How To Get your Students to Work Independently
The best piece of advice that I ever got as a teacher was from a principal way back in 2004. He told me that at the end of the day, my students should be more tired than I was. I took that as permission to give myself a break, not martyr myself for the kids, and get them to do the work, not me. The second best piece of advice I ever got as a teacher was from a freshman in my worst behaved class that same year. She flipped her hair, applied another layer of lip gloss, and said, “Why don’t you just give us some work and leave us alone?”
Of course, in spite of those two gems of advice, I work hard to teach my classes the best that I can—I enthusiastically lead my students through discussions of challenging poems, I push them to write one more draft of their second body paragraph, and I get them to read and analyze primary source documents in order to create original creative pieces.
I just don’t do all of that during the last few months of the school year.
When it comes to end-of-the-year activities, I am exhausted and frankly pretty averse to lectures of any kind. On the other hand, students have come a long way in their skills and adherence to classroom routines and expectations. They don’t really need hand holding the way that they did back in September, and they aren’t very excited about doing the same sorts of questions that they’ve been completing all year long. They are ready for new challenges. They want to take it to the next level.
Along with the warm weather and countdown to summer, all of this makes for the perfect storm of conditions for one thing: independent projects. If there is a better time than now to give them some work and leave them alone, I don’t know when that is.
Here are 4 ideas to get students working independently:
Get them to find their own subject matter. I have had great success with ending a Spring poetry unit by tasking students with finding their own favorite poems and writing them up in a project of some sort. I have also loved ending the year with independent reading and presentations on that reading—when students recommend their choices to each other, you can really see them take notice of their peers’ advice. Creating mini anthologies, reading their own choices, or even getting students to choose a poem or story from the textbook are all great ways to get kids to find their own subject matter.
Assign a long-term interview based project. I started doing I-Search papers in my classes long before project based learning or genius hour were even invented. Not only are they a great way to get kids out of the class and working independently, the end of the year is the perfect time for some real-world connections. The I-Search paper is a long-term interview-based paper in which students answer their own questions and then write up their search as a story. Interviewing family members or neighbors about historical topics or town officials about local environmental issues are also great ideas to get kids looking at research in new ways and working independently without a hovering teacher micromanaging every step of the way.
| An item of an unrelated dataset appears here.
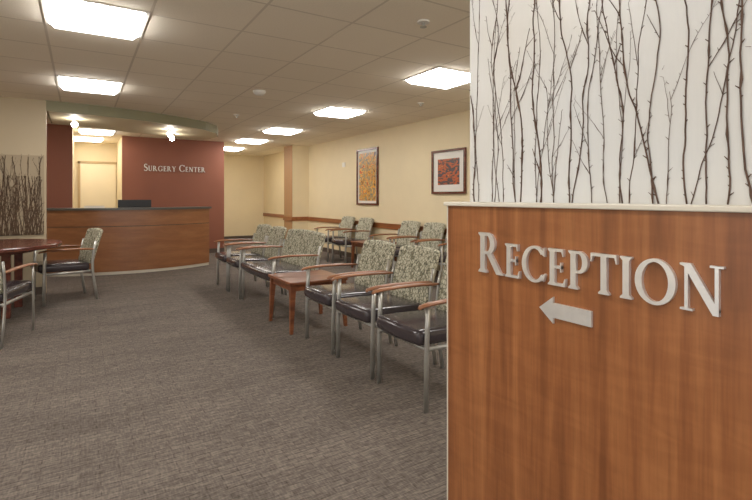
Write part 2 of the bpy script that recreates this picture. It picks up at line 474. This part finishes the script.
e = empty('reception_sign', (PX, 1.19, 1.05), 'brushed aluminium raised letters reading RECEPTION on cherry wood', 'sign')
lettering(e, ['RECEPTION'], Vector((0, 0, 0)), Vector((0, -1, 0)), Vector((0, 0, 1)), Vector((-1, 0, 0)), .132, .104, .722, .010, M['alu'], .90)
e = empty('surgery_center_sign', (1.18, 11.5, 1.87), 'small silver raised letters reading SURGERY CENTER on terracotta wall', 'sign')
lettering(e, ['SURGERY', 'CENTER'], Vector((0, 0, 0)), Vector((1, 0, 0)), Vector((0, 0, 1)), Vector((0, -1, 0)), .15, .112, 1.28, .02, M['white'], .85)
bm = bmesh.new()
ar = [(0, 0), (.048, .038), (.048, .021), (.168, .021), (.168, -.021), (.048, -.021), (.048, -.038)]
prism(bm, ar, lambda a, b: Vector((0, -a, b)), lambda a, b: Vector((-.007, -a, b)))
o = mk('direction_arrow', bm, M['alu'], None, False, (PX, .942, .978)); tag(o, 'flat brushed aluminium arrow pointing toward the waiting room', 'arrow sign')

# ------------------------------------------------------------------ chairs (face local -X)
cache = {}
def chair_parts(W):
    if W in cache: return cache[W]
    P = []
    def add(name, bm, mat, smooth=True):
        o = mk(name, bm, mat, None, smooth); me = o.data; bpy.data.objects.remove(o); P.append((name, me))
    hw = W/2-.014
    for s in (-1, 1):
        bm = bmesh.new()
        tube(bm, [(-.272, s*hw, 0), (-.27, s*hw, .3), (-.264, s*hw, .5), (-.257, s*hw, .632)], .010, .018, 10)
        add('leg', bm, M['steel'])
        bm = bmesh.new()
        tube(bm, [(.30, s*hw, 0), (.27, s*hw, .2), (.248, s*hw, .36), (.245, s*hw, .48), (.262, s*hw, .64), (.285, s*hw, .74)], .010, .017, 10)
        add('leg', bm, M['steel'])
        bm = bmesh.new()
        pts = [(-.325, s*hw, .628), (-.31, s*hw, .640), (-.25, s*hw, .649), (-.1, s*hw, .655), (.08, s*hw, .652), (.2, s*hw, .645), (.255, s*hw, .642)]
        tube(bm, pts, .026, .013, 12, taper=[.55, .85, 1, 1.02, 1, .9, .7])
        add('armrest', bm, M['oak'])
    bm = bmesh.new()
    for s in (-1, 1):
        tube(bm, [(-.265, s*(hw-.02), .37), (.25, s*(hw-.02), .36)], .01, .016, 8)
        addbox(bm, -.272, -.252, s*hw-.02 if s > 0 else s*hw, s*hw if s > 0 else s*hw+.02, .355, .385)
        addbox(bm, .245, .262, s*hw-.02 if s > 0 else s*hw, s*hw if s > 0 else s*hw+.02, .345, .375)
    tube(bm, [(-.25, -hw, .368), (-.25, hw, .368)], .011, .011, 8, up=Vector((0, 0, 1)))
    tube(bm, [(.245, -hw, .362), (.245, hw, .362)], .011, .011, 8, up=Vector((0, 0, 1)))
    add('seat_frame', bm, M['steel'])
    bm = bmesh.new(); sw = W/2-.030
    addbox(bm, -.315, .225, -sw, sw, .382, .478, .036, 5)
    for y in [sw*(-1+2*i/8) for i in range(1, 8)]:
        g = bm.verts[:]+bm.edges[:]+bm.faces[:]; bmesh.ops.bisect_plane(bm, geom=g, plane_co=(0, y, 0), plane_no=(0, 1, 0))
    for x in [-.315+.54*i/7 for i in range(1, 7)]:
        g = bm.verts[:]+bm.edges[:]+bm.faces[:]; bmesh.ops.bisect_plane(bm, geom=g, plane_co=(x, 0, 0), plane_no=(1, 0, 0))
    for v in bm.verts:
        u = (v.co.x+.045)/.27; t = v.co.y/sw
        if v.co.z > .44: v.co.z += .018*max(0, 1-u*u)*max(0, 1-t*t)
        v.co.z -= (v.co.x)*.03
        v.co.x -= .02*(1-t*t) if v.co.x < -.2 else 0
    add('seat', bm, M['vinyl'])
    bm = bmesh.new(); bw = W/2-.026
    addbox(bm, -.03, .03, -bw, bw, .455, .875, .027, 4)
    for y in [bw*(-1+2*i/10) for i in range(1, 10)]:
        g = bm.verts[:]+bm.edges[:]+bm.faces[:]; bmesh.ops.bisect_plane(bm, geom=g, plane_co=(0, y, 0), plane_no=(0, 1, 0))
    for z in [.455+.42*i/7 for i in range(1, 7)]:
        g = bm.verts[:]+bm.edges[:]+bm.faces[:]; bmesh.ops.bisect_plane(bm, geom=g, plane_co=(0, 0, z), plane_no=(0, 0, 1))
    for v in bm.verts:
        t = v.co.y/bw; z = (v.co.z-.455)/.42
        v.co.x += .235+.095*z+.02*z*z+.035*(1-t*t)*z
        if v.co.z > .6: v.co.z += .014*(1-t*t)*z
    add('backrest', bm, M['fabric'])
    cache[W] = P
    return P

def chair(x, y, rot, label, group, W=.565, name='waiting_chair', cat='chair'):
    e = empty(name, (x, y, 0), label, cat, rot, group)
    for n, me in chair_parts(W):
        o = bpy.data.objects.new(n, me); C.objects.link(o); o.parent = e
    return e
lab = 'waiting chair with leaf-patterned back, black vinyl seat, wood arms, metal legs'
G1 = 'waiting chairs in the middle row'; G2 = 'waiting chairs along the cream wall'
RX = 2.05
for y in (2.57, 3.195, 3.82): chair(RX, y, 0, lab, G1)
chair(RX-.02, 5.50, 0, 'two-seat loveseat with leaf-patterned back, black vinyl seat and wood arms', G1, 1.13, 'loveseat', 'loveseat')
for y in (6.39, 7.01): chair(RX-.04, y, 0, lab, G1)
for y in (5.40, 6.05, 6.70, 8.20, 8.95): chair(4.50, y, 0, 'patterned waiting chair with wood arms standing against the cream wall', G2)
G3 = 'chairs around the round table'
chair(-.17, 7.25, math.radians(14), 'patterned chair with wood arms pulled up to the round dark table', G3)
chair(-.73, 5.56, math.radians(-109), 'patterned chair with wood arms facing the round dark table', G3)

# ------------------------------------------------------------------ side tables
def side_table(x, y, label, s=.31):
    e = empty('side_table', (x, y, 0), label, 'side table')
    bm = bmesh.new(); addbox(bm, -s, s, -s, s, .46, .49, .006); mk('tabletop', bm, M['tablewood'], e)
    bm = bmesh.new()
    for a, b, c, d in ((-s+.04, s-.04, -s+.03, -s+.05), (-s+.04, s-.04, s-.05, s-.03), (-s+.03, -s+.05, -s+.05, s-.05), (s-.05, s-.03, -s+.05, s-.05)):
        addbox(bm, a, b, c, d, .40, .46)
    mk('apron', bm, M['tablewood'], e)
    for sx in (-1, 1):
        for sy in (-1, 1):
            bm = bmesh.new()
            bot = [(sx*(s-.005), sy*(s-.005)), (sx*(s-.035), sy*(s-.005)), (sx*(s-.035), sy*(s-.033)), (sx*(s-.005), sy*(s-.033))]
            top = [(sx*(s-.015), sy*(s-.015)), (sx*(s-.07), sy*(s-.015)), (sx*(s-.07), sy*(s-.06)), (sx*(s-.015), sy*(s-.06))]
            a = [bm.verts.new((p[0], p[1], 0)) for p in bot]; b = [bm.verts.new((p[0], p[1], .46)) for p in top]
            bm.faces.new(a); bm.faces.new(b[::-1])
            for i in range(4): bm.faces.new((a[i], a[(i+1) % 4], b[(i+1) % 4], b[i]))
            mk('leg', bm, M['tablewood'], e)
    return e
side_table(1.99, 4.57, 'square reddish wood side table between the loveseat and chairs', .31)
side_table(4.55, 7.45, 'square reddish wood side table between chairs along the wall')

e = empty('round_table', (-.95, 6.78, 0), 'round dark mahogany table with four square legs', 'table')
bm = bmesh.new(); tube(bm, [(0, 0, .73), (0, 0, .738), (0, 0, .767), (0, 0, .775)], .77, seg=64, taper=[.985, 1, 1, .99]); mk('tabletop', bm, M['mahog'], e)
bm = bmesh.new(); tube(bm, [(0, 0, .68), (0, 0, .73)], .5, seg=48); mk('apron', bm, M['mahog'], e)
for a in (40, 130, 220, 310):
    x = .43*math.cos(math.radians(a)); y = .43*math.sin(math.radians(a))
    bm = bmesh.new(); addbox(bm, x-.04, x+.04, y-.04, y+.04, 0, .68, .006); mk('leg', bm, M['mahog'], e)

# ------------------------------------------------------------------ reception desk
DC = Vector((.82, 11.4)); DR = 2.3
def ring(name, r0, r1, a0, a1, z0, z1, mat, parent, n=48):
    bm = bmesh.new(); vs = []
    for i in range(n+1):
        a = math.radians(a0+(a1-a0)*i/n); c, s = math.cos(a), math.sin(a)
        vs.append([bm.verts.new((r*c, r*s, z)) for r, z in ((r0, z0), (r1, z0), (r1, z1), (r0, z1))])
    for i in range(n):
        for j in range(4):
            bm.faces.new((vs[i][j], vs[i][(j+1) % 4], vs[i+1][(j+1) % 4], vs[i+1][j]))
    bm.faces.new(vs[0]); bm.faces.new(vs[-1][::-1])
    return mk(name, bm, mat, parent)
desk = empty('reception_desk', (DC.x, DC.y, 0), 'long curved cherry wood reception desk with grey ledge', 'reception desk')
A0, A1 = 231, 304
ring('kickplate', DR-.25, DR-.01, A0, A1, 0, .05, M['beige'], desk)
ring('front_panel', DR-.25, DR, A0, A1, .05, .80, M['deskwood'], desk)
ring('reveal_strip', DR-.25, DR-.008, A0, A1, .80, .812, M['base'], desk)
ring('upper_panel', DR-.25, DR, A0, A1, .812, 1.08, M['deskwood'], desk)
ring('ledge', DR-.32, DR+.035, A0, A1+.6, 1.08, 1.115, M['stone'], desk)
ring('worktop', DR-.85, DR-.26, A0+8, A1-8, .72, .75, M['stone'], desk)
ring('pedestal', DR-.75, DR-.5, A0+9, A0+20, 0, .72, M['deskwood'], desk)
ring('pedestal', DR-.75, DR-.5, A1-22, A1-10, 0, .72, M['deskwood'], desk)

def mon(x, y, rot):
    e = empty('computer_monitor', (x, y, .75), 'black flat computer monitor on the reception desk', 'monitor', rot)
    bm = bmesh.new(); addbox(bm, -.12, .12, -.09, .09, 0, .015, .004); mk('base', bm, M['dark'], e)
    bm = bmesh.new(); addbox(bm, -.025, .025, -.01, .02, .015, .22); mk('stand', bm, M['dark'], e)
    bm = bmesh.new(); addbox(bm, -.27, .27, -.03, .01, .12, .50, .006); mk('screen', bm, M['dark'], e)
mon(.84, 9.66, math.radians(0))
e = empty('paper_tray', (.2, 9.21, 1.115), 'pale stacked paper tray standing on the desk ledge', 'paper tray')
bm = bmesh.new(); addbox(bm, -.15, .15, -.05, .05, 0, .03, .004); mk('tray', bm, M['white'], e)
bm = bmesh.new(); addbox(bm, -.14, .14, -.045, .045, .03, .04); mk('paper', bm, M['beige'], e)

# ------------------------------------------------------------------ pictures on right wall
def picture(y0, y1, z0, z1, fmat, art, label, mat_w):
    e = empty('framed_picture', (4.96, (y0+y1)/2, (z0+z1)/2), label, 'picture')
    hy = (y1-y0)/2; hz = (z1-z0)/2; w = .035
    bm = bmesh.new()
    for b in ((-hy, hy, hz-w, hz), (-hy, hy, -hz, -hz+w), (-hy, -hy+w, -hz+w, hz-w), (hy-w, hy, -hz+w, hz-w)):
        addbox(bm, -.035, 0, b[0], b[1], b[2], b[3])
    mk('frame', bm, fmat, e)
    bm = bmesh.new(); addbox(bm, -.012, 0, -hy+w, hy-w, -hz+w, hz-w); mk('mat_board', bm, M['white'], e)
    bm = bmesh.new(); k = w+mat_w; addbox(bm, -.015, -.012, -hy+k, hy-k, -hz+k, hz-k); mk('print', bm, art, e)
picture(7.93, 8.76, 1.14, 2.28, M['mahog'], M['art1'], 'tall framed floral print in orange and yellow on cream wall', .05)
picture(5.43, 6.24, 1.35, 2.05, M['mahog'], M['art2'], 'dark-framed landscape print in red and blue on cream wall', .11)
o = box('wall_sensor', (4.935, 4.96, 9.30, 9.42, 1.96, 2.06), M['white'], .005); tag(o, 'small white square wall sensor on the cream wall', 'wall sensor')

# ------------------------------------------------------------------ world and camera
w = bpy.data.worlds.new('World'); sc.world = w; w.use_nodes = True
w.node_tree.nodes['Background'].inputs[0].default_value = (1, .98, .95, 1)
w.node_tree.nodes['Background'].inputs[1].default_value = 1.4
cam = bpy.data.cameras.new('camera'); co = bpy.data.objects.new('camera', cam); C.objects.link(co)
co.location = (0, 0, 1.3); co.rotation_euler = (math.pi/2, 0, -math.radians(31.7))
cam.sensor_width = 36; cam.lens = 479/752*36; cam.shift_y = -53/752
cam.clip_start = .05; cam.clip_end = 100
sc.camera = co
Completing a project that involves going out and talking to people for a while is also a big challenge for the current generation and helps them gain some valuable and often missing skills.
Have them teach a few classes. By the time May rolls around, my students know the routine so well that they could teach the class themselves. So sometimes, I let them. They pick the story, they write the discussion questions, they even make the quiz to check for reading comprehension. What’s the point of working so hard to get them used to the daily tasks if I can’t take it as an opportunity to put my feet up? At least for a few minutes. Kids also need to learn to respect anyone who has the stage, whether that person is a paid adult or a peer. So getting them to teach each other is a great way to get students to work a little harder than you do.
Turn your classroom into a workshop. Letting students come up with their own projects, papers, or problems to solve and then giving them class time and space to work through those pieces is lots of fun. In my experience, by this time of year, students know whether they’d like to try their hand at more research or personal essays or poetry writing—or maybe they’d like to combine two or more into an original piece. For an English teacher, this means it’s a good time to do writing workshop, but the workshop model could be adapted for any subject area. Just giving students the spaciousness to work through their own projects is lots of fun for everyone.
The ultimate irony of all this independent work is that teachers aren’t really leaving the students alone at all. We get the chance to move through the classroom, talking individually to students in a way that we might not have been able to do during the year. It’s one more great way to connect with students, which is really the best part of teaching.